## Begin AVAILABLE DATA

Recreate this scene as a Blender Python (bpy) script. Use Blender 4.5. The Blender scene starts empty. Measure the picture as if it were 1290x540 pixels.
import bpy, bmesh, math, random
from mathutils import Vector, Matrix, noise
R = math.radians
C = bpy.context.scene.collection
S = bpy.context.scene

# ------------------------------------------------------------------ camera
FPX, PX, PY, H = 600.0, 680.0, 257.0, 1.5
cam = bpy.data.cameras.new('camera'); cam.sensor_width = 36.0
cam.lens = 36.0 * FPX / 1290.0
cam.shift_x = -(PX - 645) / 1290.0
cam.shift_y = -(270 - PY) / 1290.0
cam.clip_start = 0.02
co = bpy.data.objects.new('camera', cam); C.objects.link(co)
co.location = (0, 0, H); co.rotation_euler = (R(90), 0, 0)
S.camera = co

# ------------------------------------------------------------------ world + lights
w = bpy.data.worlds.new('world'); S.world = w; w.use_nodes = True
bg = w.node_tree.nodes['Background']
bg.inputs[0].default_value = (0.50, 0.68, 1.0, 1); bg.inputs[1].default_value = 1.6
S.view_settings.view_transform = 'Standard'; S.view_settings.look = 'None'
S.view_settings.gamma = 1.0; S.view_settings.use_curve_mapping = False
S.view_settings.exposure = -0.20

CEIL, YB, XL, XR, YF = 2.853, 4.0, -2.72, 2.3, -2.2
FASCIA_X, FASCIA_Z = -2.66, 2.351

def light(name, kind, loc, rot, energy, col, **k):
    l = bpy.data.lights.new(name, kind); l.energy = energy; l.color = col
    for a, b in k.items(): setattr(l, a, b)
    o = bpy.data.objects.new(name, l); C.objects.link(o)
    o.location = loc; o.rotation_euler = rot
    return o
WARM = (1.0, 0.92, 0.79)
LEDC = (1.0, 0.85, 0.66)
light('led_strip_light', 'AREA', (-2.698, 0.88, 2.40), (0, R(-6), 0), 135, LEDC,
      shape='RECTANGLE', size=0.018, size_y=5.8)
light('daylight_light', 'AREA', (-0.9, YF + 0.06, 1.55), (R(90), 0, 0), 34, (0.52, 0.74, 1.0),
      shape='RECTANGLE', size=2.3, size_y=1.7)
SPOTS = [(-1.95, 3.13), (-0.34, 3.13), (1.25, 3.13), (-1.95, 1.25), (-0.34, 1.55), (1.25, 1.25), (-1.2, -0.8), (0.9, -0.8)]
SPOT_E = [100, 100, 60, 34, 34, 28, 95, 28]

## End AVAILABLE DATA

* _CHALLENGE_
Include the first line, the line containing "S = bpy.context.scene", and every line between them, copied exactly from the material above; output no other line.

* _WRITTEN SOLUTION_
Recreate this scene as a Blender Python (bpy) script. Use Blender 4.5. The Blender scene starts empty. Measure the picture as if it were 1290x540 pixels.
import bpy, bmesh, math, random
from mathutils import Vector, Matrix, noise
R = math.radians
C = bpy.context.scene.collection
S = bpy.context.scene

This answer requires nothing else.